In the last week, millions of people, especially students fighting their school administrations, have been rapidly brought into struggle. In an interview, Geier told me that this week’s encampment movement reminds him of how fast consciousness transformed in the ’60s. A movement that focused last year on the more moderate demand of a cease-fire, he said, is now demanding an end to apartheid and “asking questions that challenge the fundamental order of our society.”

Socialists, then, should try, when possible, to build broader movement organizations arm-in-arm with nonsocialists. On campuses, this often happens as coalitions between a socialist group like Young Democratic Socialists of America and other organizations. But this coalition approach has limits if it primarily takes the form of coalition steering committee meetings with one representative from each group, and little participation by or interaction among the rank and file of the movement. Ideally radicals will either join and help build broader movement organizations, or when appropriate establish new ones.

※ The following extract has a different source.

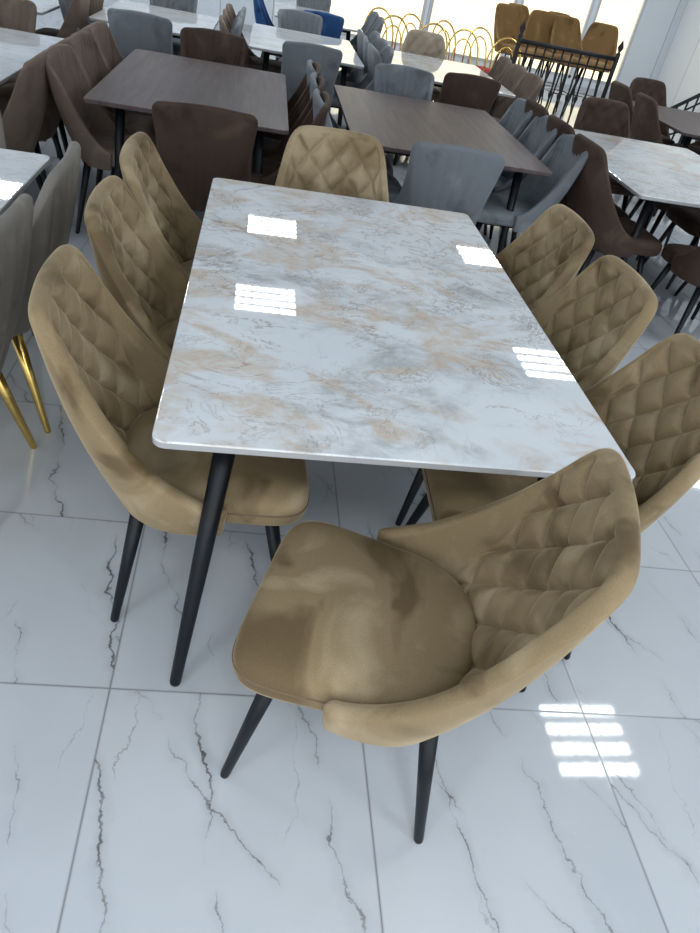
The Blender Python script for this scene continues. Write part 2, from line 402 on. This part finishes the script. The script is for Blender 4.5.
# other tables
def set_of(x0, x1, y0, y1, top, edge, left=(), right=(), near=None, far=None, L=None, Rr=None, tuck=.10, nx=0, ny=0):
    table(x0, x1, y0, y1, top, edge, splay=.12)
    for y in left: chair(L, x0 + tuck, y, random.uniform(-4, 4))
    for y in right: chair(Rr, x1 - tuck, y, 180 + random.uniform(-4, 4))
    if near: chair(near, (x0 + x1) / 2 + nx, y0 - .10 + ny, 90 + random.uniform(-4, 4))
    if far: chair(far, (x0 + x1) / 2, y1 + .02, -90 + random.uniform(-4, 4))
set_of(-1.27, -.22, 1.87, 3.55, M_WOOD, M_WOOD, (2.2, 2.72, 3.24), (2.15, 2.65, 3.15), C_BROWN, C_BROWN, C_TAUPE, C_BROWN, .14, .10)
set_of(.13, 1.30, 1.87, 3.50, M_WOOD, M_WOOD, (2.2, 2.72, 3.22), (2.15, 2.68, 3.2), C_GREY, C_GREY, C_GREY, C_GREY, .14, -.09, .02)
set_of(1.76, 2.95, 1.70, 3.38, M_MARBLE, M_EDGE, (2.0, 2.5, 3.0), (2.0, 2.55, 3.1), C_BROWNA, C_BROWNA, C_BROWNA, C_BROWNA, .08)
set_of(.78, 1.85, 4.5, 6.1, M_MARBLE, M_EDGE, (4.8, 5.3, 5.8), (4.8, 5.3, 5.8), C_BROWN, C_BEIGE, C_GREY, C_TAUPE)
set_of(-.52, .48, 4.6, 6.2, M_MARBLE2, M_EDGE, (4.85, 5.35, 5.85), (4.85, 5.35, 5.85), C_GREY, C_GREY, C_TAUPE, C_GREY)
set_of(-1.8, -.85, 4.6, 6.1, M_MARBLE2, M_EDGE, (4.85, 5.35), (4.85, 5.35, 5.85), C_GREY, C_GREY, C_GREY, C_GREY)
set_of(-2.75, -1.68, 1.7, 3.45, M_MARBLE2, M_EDGE, (2.2, 2.9), (2.0, 2.5, 3.05), C_BEIGE, C_TAUPE, C_BROWNA, C_TAUPE, .14)
set_of(-3.0, -2.1, 4.4, 6.0, M_MARBLE2, M_EDGE, (4.8, 5.4), (4.8, 5.4), C_TAUPE, None, C_GREY, C_TAUPE)
set_of(-2.2, -1.17, -.78, .87, M_MARBLE2, M_EDGE, (), (), None, C_GREIGE, None, None)
chair(C_GREIGE, -1.34, -.24, 178); chair(C_GREIGE, -1.32, .28, 183)
set_of(3.3, 4.3, 4.1, 5.6, M_WOOD, M_WOOD, (4.5, 5.1), (4.5, 5.1), None, C_BROWNA, C_BROWNA, C_BROWNA)
set_of(-.3, .75, 7.3, 8.9, M_MARBLE2, M_EDGE, (7.6, 8.2), (7.6, 8.2), C_BLUE, C_GREY, C_BLUE, C_GREY)

for i, (x, y, a) in enumerate(((3.15, 9.0, -60), (3.6, 9.15, -95), (4.0, 9.0, -80), (4.45, 9.1, -110), (4.05, 9.7, -90), (3.5, 9.75, -70))):
    chair(C_OCHRE, x, y, a, 'bar_stool')

def wire_chair():
    mb = MB(); r = .011
    def arc(w, y0, z0, z1, lean):
        pts = []
        for k in range(25):
            a = math.pi * k / 24; pts.append((w * math.cos(a), y0 - lean * math.sin(a), z0 + (z1 - z0) * math.sin(a) ** .6))
        return pts
    mb.tube(arc(.22, -.20, .45, .92, .10), r, M_GOLD, n=8)
    mb.tube(arc(.13, -.20, .45, .82, .08), r * .8, M_GOLD, n=8)
    mb.tube([(.22 * math.cos(2 * math.pi * k / 32), .22 * math.sin(2 * math.pi * k / 32), .45) for k in range(32)], r, M_GOLD, n=8, closed=True)
    P = np.array([[(.21 * rr * math.cos(2 * math.pi * k / 32), .21 * rr * math.sin(2 * math.pi * k / 32), z) for k in range(33)] for rr, z in ((.001, .5), (.7, .495), (.93, .48), (1, .46), (.95, .445), (.001, .445))])
    mb.grid(P, M_RED)
    for sx in (-1, 1):
        for sy in (-1, 1): mb.tube([(sx * .15, sy * .15, .45), (sx * .21, sy * .21, 0)], [r, r * .8], M_GOLD, n=8)
    return mb.mesh('gold_wire_chair')
WC = wire_chair()
for i in range(8):
    place(WC, 'gold_wire_chair', (1.15 + (i % 4) * .48, 7.6 + (i // 4) * .8, 0), math.radians(180 + random.uniform(-25, 25)))

def railing(name, p0, p1, zt0, zt1, drop, posts=(0, 1)):
    mb = MB(); a = Vector(p0); b = Vector(p1); L = (b - a).length; n = int(L / .11)
    def at(f, z): q = a.lerp(b, f); return (q.x, q.y, z)
    zt = lambda f: zt0 + (zt1 - zt0) * f
    mb.tube([at(0, zt(0)), at(1, zt(1))], .024, M_IRON, n=8)
    mb.tube([at(0, max(.03, zt(0) - .12)), at(1, zt(1) - .12)], .012, M_IRON, n=6)
    mb.tube([at(0, max(.05, zt(0) - drop)), at(1, max(.05, zt(1) - drop))], .012, M_IRON, n=6)
    for i in range(n + 1):
        f = i / n; z0 = max(0, zt(f) - drop)
        mb.tube([at(f, z0), at(f, zt(f))], .012, M_IRON, n=6)
        if zt(f) - z0 > .5:
            c = at(f, (zt(f) + z0) / 2); mb.tube([(c[0], c[1], c[2] - .05), c, (c[0], c[1], c[2] + .05)], [.012, .026, .012], M_IRON, n=6)
    for f in posts:
        z = zt(f); mb.tube([at(f, 0), at(f, z + .06), at(f, z + .07), at(f, z + .12), at(f, z + .2)], [.028, .028, .012, .038, .002], M_IRON, n=8)
    return mb.obj(name)
railing('stair_railing', (2.55, 7.0, 0), (3.80, 7.0, 0), .98, .98, .96)
railing('stair_railing', (4.25, 7.0, 0), (6.6, 7.0, 0), .25, 1.85, .85, (1,))

# ---------------------------------------------------------------- room
HC = 3.2
def wall_mat():
    m, nt, nd, lk, p = new_mat('painted_wall_panel')
    g = N(nd, 'ShaderNodeNewGeometry'); sp = N(nd, 'ShaderNodeSeparateXYZ'); lk.new(g.outputs['Position'], sp.inputs[0])
    s = math_n(nd, lk, 'ADD', sp.outputs[0], sp.outputs[1])
    f = math_n(nd, lk, 'FRACT', math_n(nd, lk, 'DIVIDE', s, .9))
    r = ramp(nd, [(0, (.35, .38, .42)), (.012, (.35, .38, .42)), (.02, (.66, .71, .76)), (1, (.70, .74, .79))]); lk.new(f, r.inputs[0])
    lk.new(r.outputs[0], p.inputs['Base Color']); p.inputs['Roughness'].default_value = .35
    return m
M_WALL = wall_mat()
M_CEIL = simple('ceiling_paint', (.66, .69, .72), .8, noise=.03)
M_TRIM = simple('aluminium_trim', (.55, .57, .60), .35, .6)
M_WIN = simple('frosted_daylight_glass', (1.0, .88, .62), .3, 0, .95)
def plane_box(name, lo, hi, mat):
    mb = MB(); mb.box(lo, hi, mat); return mb.obj(name)
plane_box('floor', (-9, -7, -.1), (7, 12, 0), M_FLOOR)
plane_box('ceiling', (-9, -7, HC), (7, 12, HC + .1), M_CEIL)
plane_box('wall_right', (7, -7, -.1), (7.15, 12.15, HC + .1), M_WALL)
mb = MB()
wins = [(.6, 2.35), (2.42, 3.95), (4.02, 5.35), (5.42, 6.3)]
mb.box((-9, 12, 0), (7, 12.15, .2), M_WALL); mb.box((-9, 12, 2.8), (7, 12.15, HC), M_WALL)
xs = [-9] + [q for w in wins for q in w] + [7]
for i in range(0, len(xs), 2): mb.box((xs[i], 12, .2), (xs[i + 1], 12.15, 2.8), M_WALL)
mb.obj('wall_back')
for i, (a, b) in enumerate(wins):
    mb = MB(); mb.box((a, 12.06, .2), (b, 12.08, 2.8), M_WIN)
    for q in (a, b - .05): mb.box((q, 12.0, .2), (q + .05, 12.06, 2.8), M_TRIM)
    for z in (.2, 2.75): mb.box((a, 12.0, z), (b, 12.06, z + .05), M_TRIM)
    mb.obj('window_%d' % (i + 1))
plane_box('baseboard_back', (-9, 11.98, 0), (7, 12.0, .1), M_TRIM)
plane_box('baseboard_right', (6.98, -7, 0), (7.0, 12, .1), M_TRIM)

# ceiling lights : fluorescent tube strips behind a louvre grid
M_LAMP = simple('fluorescent_tube', (.92, .97, 1.0), .5, 0, 38.0)
M_LOUV = simple('louvre_metal', (.25, .27, .30), .5, .0)
mb = MB(); w = .34
mb.box((-w, -w, -.012), (w, w, -.004), M_LOUV)
for k in range(4):
    q = -w + 2 * w * (k + .5) / 4; mb.poly([(-w + .01, q - .044, -.014), (w - .01, q - .044, -.014), (w - .01, q + .044, -.014), (-w + .01, q + .044, -.014)], M_LAMP)
for k in range(5):
    q = -w + 2 * w * k / 4; mb.box((-w, q - .014, -.022), (w, q + .014, -.006), M_LOUV)
for k in range(8):
    q = -w + 2 * w * k / 7; mb.box((q - .007, -w, -.020), (q + .007, w, -.006), M_LOUV)
LM = mb.mesh('ceiling_light')
for x, y in ((-.17, 4.97), (-.10, 7.28), (2.95, 4.17), (2.95, 7.2), (2.66, .62), (-3.4, 1.0), (-3.4, 4.4), (-3.4, 7.3), (5.6, 1.0), (5.7, 4.4), (5.8, 7.4),
             (-2.4, -2.9), (-.2, -3.0), (2.2, -2.9), (0.2, -5.0), (-3.0, -5.0), (3.2, -5.0), (4.6, 10.2), (1.2, 10.2), (-2.2, 10.2)):
    place(LM, 'ceiling_light', (x, y, HC), 0)

# ---------------------------------------------------------------- world
w = bpy.data.worlds.new('World'); scene.world = w; w.use_nodes = True
bg = w.node_tree.nodes['Background']; bg.inputs[0].default_value = (.84, .91, 1.0, 1); bg.inputs[1].default_value = 1.2
def area(name, loc, rot, sx, sy, e, col):
    l = bpy.data.lights.new(name, 'AREA'); l.shape = 'RECTANGLE'; l.size = sx; l.size_y = sy; l.energy = e; l.color = col
    o = bpy.data.objects.new(name, l); scene.collection.objects.link(o); o.location = loc; o.rotation_euler = rot; return o
area('fill_behind_camera', (0, -6.8, 1.7), (math.radians(90), 0, 0), 12, 2.6, 180, (.92, .96, 1))  # added cool fill lamp behind the camera to brighten the room; no storefront modelled

# ---------------------------------------------------------------- camera
cam = bpy.data.cameras.new('camera'); co = bpy.data.objects.new('camera', cam); scene.collection.objects.link(co)
X = Vector((.9825, -.0867, .1651)); Z = Vector((-.1714, -.7688, .6161)).normalized()
X = (X - Z * X.dot(Z)).normalized(); Y = Z.cross(X)
M = Matrix((X, Y, Z)).transposed().to_4x4(); M.translation = Vector((-.378, -2.009, 1.61)); co.matrix_world = M
cam.sensor_fit = 'VERTICAL'; cam.sensor_height = 36; cam.sensor_width = 27; cam.lens = 665 * 36 / 933
cam.clip_start = .05; scene.camera = co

Doing this means that the democracy we build in our movements can include all sorts of people from different perspectives, some activated for the first time, who agree on little more than ending the genocide. Not only does that make our movements stronger, but it also opens up a space for socialists — who have earned respect as talented and committed builders of the movement, not just recruiters to our socialist groups — to win other activists to more radical ideas in the course of that struggle.

On Monday afternoon, in response to administration threats of mass suspensions, students and faculty at Columbia University escalated dramatically. Instead of vacating the campus and giving in to fear, intimidation, and violence, these activists are bringing the fighting spirit of ’60s movements to the twenty-first century. Having achieved that revitalization of the student movement, the next challenge is to win. The civil rights movement and other struggles of the 1960s can teach us how to transform this momentum into victory.